J’avais 21 ans lors de ma première course, montée de bric et de broc avec des copains… Et là, 9 ans après, tu vois à l’arrivée ta femme, ta fille dans une poussette, et tu te dis que tu as réussi. La joie est au-delà de tout. Un véritable accomplissement pour un amoureux de cette course comme moi.
Au TT, comme partout, les pilotes phares sont adulés mais qu’en est-il du traitement des amateurs comme toi ?
Ce que j’aime beaucoup dans les courses sur route, et c’est une des raisons pour lesquelles je me suis tourné vers ces courses, c’est qu’il y a énormément de respect. J’ai été mécano quelques temps sur les circuits en France, et même si ce n’est pas une généralité, j’ai vu beaucoup de mecs essayer de tirer la couverture à eux, limite être content quand un adversaire ne pouvait être au départ faute d’avoir pu réparer sa monture à temps.
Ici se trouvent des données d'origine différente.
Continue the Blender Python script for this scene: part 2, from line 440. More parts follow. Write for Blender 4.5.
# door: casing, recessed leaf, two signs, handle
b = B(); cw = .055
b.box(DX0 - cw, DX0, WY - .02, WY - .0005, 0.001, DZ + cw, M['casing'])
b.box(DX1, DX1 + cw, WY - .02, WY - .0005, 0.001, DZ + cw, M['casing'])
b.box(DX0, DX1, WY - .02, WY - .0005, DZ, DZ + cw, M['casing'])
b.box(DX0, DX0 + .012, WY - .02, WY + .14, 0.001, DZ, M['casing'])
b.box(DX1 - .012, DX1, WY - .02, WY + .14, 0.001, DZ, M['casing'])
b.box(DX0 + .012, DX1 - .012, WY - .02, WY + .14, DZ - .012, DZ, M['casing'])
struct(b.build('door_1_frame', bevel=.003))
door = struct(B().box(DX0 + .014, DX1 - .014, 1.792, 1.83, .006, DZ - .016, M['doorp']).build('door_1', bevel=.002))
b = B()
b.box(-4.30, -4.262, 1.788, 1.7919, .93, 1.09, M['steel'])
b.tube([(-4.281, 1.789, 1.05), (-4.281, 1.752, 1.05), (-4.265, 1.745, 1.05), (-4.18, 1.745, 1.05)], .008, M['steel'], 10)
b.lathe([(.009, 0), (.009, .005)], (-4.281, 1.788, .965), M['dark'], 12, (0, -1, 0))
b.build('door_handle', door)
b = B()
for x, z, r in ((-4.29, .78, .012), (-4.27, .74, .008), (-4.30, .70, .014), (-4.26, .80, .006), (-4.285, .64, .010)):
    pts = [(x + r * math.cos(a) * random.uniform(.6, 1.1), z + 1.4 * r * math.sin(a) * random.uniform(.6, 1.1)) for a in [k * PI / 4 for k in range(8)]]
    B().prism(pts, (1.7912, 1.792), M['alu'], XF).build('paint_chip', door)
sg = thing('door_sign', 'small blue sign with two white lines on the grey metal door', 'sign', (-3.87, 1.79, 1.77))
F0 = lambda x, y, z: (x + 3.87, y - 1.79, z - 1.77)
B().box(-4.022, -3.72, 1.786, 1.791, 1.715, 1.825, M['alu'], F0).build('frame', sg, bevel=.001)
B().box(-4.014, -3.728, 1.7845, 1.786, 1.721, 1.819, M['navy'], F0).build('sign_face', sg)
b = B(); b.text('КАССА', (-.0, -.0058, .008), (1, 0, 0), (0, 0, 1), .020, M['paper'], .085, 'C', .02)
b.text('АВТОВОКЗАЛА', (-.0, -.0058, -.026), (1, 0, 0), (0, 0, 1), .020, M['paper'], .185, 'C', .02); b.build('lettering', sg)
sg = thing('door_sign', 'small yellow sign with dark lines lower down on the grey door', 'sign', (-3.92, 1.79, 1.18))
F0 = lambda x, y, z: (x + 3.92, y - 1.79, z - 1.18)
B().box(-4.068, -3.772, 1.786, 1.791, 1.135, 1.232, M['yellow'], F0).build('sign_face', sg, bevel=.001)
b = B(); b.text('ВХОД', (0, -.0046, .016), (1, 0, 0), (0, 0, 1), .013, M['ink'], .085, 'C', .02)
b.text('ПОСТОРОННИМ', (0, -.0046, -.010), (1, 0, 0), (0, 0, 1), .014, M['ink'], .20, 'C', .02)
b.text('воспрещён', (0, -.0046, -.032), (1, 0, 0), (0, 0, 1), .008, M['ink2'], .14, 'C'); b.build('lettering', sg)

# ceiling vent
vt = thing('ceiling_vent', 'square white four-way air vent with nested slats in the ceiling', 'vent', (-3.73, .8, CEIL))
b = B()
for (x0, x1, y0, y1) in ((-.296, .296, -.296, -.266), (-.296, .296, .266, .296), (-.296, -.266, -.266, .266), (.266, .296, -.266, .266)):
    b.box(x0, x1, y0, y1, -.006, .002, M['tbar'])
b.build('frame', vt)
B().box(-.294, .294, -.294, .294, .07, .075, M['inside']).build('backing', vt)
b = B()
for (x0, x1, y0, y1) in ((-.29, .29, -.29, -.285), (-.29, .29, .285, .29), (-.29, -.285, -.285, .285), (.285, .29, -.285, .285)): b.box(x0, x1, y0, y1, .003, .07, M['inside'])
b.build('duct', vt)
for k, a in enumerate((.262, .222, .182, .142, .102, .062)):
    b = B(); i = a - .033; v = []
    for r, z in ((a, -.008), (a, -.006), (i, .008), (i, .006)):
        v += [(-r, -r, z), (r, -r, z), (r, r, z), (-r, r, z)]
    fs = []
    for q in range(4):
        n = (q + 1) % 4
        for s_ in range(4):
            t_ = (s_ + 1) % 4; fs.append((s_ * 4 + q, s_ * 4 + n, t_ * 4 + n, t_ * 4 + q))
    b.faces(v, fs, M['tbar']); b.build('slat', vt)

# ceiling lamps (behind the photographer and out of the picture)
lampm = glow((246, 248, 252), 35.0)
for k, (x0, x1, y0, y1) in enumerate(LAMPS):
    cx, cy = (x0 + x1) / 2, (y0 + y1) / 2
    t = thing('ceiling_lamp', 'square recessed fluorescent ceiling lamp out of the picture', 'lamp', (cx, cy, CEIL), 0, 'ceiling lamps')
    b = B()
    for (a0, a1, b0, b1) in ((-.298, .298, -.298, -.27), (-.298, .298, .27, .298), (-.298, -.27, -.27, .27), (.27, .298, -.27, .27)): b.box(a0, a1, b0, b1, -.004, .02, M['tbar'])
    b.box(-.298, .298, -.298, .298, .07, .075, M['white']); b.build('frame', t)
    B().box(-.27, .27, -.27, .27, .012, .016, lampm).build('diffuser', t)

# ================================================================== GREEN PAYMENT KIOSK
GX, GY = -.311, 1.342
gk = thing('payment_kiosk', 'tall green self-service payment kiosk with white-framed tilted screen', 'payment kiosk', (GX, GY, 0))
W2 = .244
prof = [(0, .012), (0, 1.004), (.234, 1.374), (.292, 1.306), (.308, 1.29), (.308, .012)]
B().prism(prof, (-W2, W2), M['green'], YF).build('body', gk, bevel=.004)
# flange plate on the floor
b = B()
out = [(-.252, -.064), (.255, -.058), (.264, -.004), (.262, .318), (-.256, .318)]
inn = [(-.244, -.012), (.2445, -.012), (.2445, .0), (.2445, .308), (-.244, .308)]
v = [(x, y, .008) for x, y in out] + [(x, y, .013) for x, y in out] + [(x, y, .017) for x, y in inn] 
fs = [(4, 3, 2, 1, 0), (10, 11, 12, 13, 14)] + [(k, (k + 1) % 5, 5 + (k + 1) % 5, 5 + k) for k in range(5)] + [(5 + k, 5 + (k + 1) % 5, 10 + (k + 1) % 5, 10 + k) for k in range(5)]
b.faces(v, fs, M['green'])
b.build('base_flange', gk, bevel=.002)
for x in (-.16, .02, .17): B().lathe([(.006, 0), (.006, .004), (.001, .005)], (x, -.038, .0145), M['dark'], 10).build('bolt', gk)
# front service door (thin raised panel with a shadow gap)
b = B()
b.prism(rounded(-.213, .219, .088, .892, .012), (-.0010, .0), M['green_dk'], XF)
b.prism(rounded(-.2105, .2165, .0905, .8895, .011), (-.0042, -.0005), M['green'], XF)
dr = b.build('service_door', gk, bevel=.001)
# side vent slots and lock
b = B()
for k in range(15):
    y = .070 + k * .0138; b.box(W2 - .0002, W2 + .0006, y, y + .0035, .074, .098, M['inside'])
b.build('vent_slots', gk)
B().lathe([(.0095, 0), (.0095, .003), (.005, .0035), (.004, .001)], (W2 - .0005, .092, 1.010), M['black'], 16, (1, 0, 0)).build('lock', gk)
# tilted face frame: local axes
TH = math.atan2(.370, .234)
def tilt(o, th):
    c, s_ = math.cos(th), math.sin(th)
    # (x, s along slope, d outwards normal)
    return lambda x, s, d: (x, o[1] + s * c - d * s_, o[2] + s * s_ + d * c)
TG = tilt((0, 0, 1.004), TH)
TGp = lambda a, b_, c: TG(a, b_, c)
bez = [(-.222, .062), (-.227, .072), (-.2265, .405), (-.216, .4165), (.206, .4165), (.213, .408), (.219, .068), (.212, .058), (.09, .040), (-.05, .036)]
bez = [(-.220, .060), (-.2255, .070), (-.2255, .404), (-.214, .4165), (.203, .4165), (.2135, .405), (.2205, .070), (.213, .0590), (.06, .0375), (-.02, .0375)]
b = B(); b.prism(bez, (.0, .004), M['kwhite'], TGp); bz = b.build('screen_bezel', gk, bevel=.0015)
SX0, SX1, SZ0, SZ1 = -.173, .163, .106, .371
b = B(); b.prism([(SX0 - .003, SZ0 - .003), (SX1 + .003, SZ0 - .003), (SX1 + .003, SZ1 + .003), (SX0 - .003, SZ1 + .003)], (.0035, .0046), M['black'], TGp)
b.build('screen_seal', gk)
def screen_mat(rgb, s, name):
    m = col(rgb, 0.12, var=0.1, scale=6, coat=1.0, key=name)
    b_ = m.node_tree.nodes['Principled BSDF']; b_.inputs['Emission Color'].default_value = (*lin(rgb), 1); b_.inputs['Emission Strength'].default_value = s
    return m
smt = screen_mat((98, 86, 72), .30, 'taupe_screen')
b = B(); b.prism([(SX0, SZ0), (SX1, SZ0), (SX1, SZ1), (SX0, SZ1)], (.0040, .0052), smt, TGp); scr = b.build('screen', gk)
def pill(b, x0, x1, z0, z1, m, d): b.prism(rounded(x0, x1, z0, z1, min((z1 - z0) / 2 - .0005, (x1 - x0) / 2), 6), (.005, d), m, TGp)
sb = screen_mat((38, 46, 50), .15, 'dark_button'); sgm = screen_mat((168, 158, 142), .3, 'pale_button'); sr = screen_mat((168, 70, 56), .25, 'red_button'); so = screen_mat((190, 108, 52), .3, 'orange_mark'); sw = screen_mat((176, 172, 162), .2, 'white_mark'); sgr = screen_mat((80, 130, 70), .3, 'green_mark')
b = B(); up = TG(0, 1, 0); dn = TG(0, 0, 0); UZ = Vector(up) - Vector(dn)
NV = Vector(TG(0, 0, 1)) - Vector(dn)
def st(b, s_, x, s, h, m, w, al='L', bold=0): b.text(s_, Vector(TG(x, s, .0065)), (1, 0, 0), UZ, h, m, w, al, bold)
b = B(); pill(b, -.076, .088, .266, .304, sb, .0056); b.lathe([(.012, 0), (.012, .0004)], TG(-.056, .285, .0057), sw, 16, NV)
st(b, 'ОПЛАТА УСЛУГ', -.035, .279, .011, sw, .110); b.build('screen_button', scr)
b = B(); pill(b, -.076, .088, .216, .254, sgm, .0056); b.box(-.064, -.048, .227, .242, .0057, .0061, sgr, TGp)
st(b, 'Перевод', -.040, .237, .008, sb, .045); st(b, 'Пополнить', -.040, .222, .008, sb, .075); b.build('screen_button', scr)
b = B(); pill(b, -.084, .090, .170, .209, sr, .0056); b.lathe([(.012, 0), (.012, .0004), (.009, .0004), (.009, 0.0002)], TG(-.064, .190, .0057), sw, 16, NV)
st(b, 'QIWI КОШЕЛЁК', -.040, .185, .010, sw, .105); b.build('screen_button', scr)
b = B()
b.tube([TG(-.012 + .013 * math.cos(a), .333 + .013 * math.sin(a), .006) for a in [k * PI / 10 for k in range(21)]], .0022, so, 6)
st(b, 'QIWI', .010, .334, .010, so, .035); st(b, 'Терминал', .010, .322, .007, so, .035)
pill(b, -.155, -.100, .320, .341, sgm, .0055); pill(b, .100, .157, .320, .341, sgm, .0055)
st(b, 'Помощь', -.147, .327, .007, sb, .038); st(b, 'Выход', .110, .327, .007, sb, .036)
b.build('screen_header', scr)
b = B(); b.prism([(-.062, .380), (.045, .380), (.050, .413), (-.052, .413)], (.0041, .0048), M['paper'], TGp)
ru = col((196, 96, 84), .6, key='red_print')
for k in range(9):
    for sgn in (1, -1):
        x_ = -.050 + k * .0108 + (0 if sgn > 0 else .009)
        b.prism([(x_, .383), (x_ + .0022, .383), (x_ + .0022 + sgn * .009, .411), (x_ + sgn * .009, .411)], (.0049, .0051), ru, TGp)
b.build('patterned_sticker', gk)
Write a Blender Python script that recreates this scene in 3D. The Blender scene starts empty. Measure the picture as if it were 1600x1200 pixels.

En course sur route, l’esprit est différent. Il y a plus de « bricoleurs » qu’ailleurs ! J’ai vu de ces trucs… Un gars qui lorsqu'il n’était pas sur sa moto était sous son van en train de gratter la culasse car il avait fait un joint de culasse à l’aller. C’est la vraie vie ! (rires) Il y a beaucoup de mecs qui n’ont pas grand chose, on voit plus de mecs dans les paddocks avec les mains sales qu’avec une casquette plate et les lunettes de soleil.
Il y a énormément de respect entre les pilotes, les pros respectent les amateurs. Quand tu te dis que le mec sur la moto d'à côté a des chances de ne plus être là à la fin des 2 semaines. Tu penses autrement, et tu souhaites juste que ce gars soit toujours là et que tout le monde reprenne le bateau. De toute façon sur ces courses, tu peux avoir la meilleure moto du monde, si tu n’es pas le meilleur cette année-là, tu ne seras pas devant.
L’esprit de compétition est très très fort mais le respect aussi, car tout le monde sait ce qu’il va vivre le temps de la course. Les tops pilotes sont ultra accessibles. Je me suis retrouvé à pisser à côté de Gary Johnson qui compte deux victoires sur le TT, à la sortie j’ai discuté avec lui. Il n’a pas hésité à prendre une dizaine de minutes pour me conseiller. Je trouve ça génial.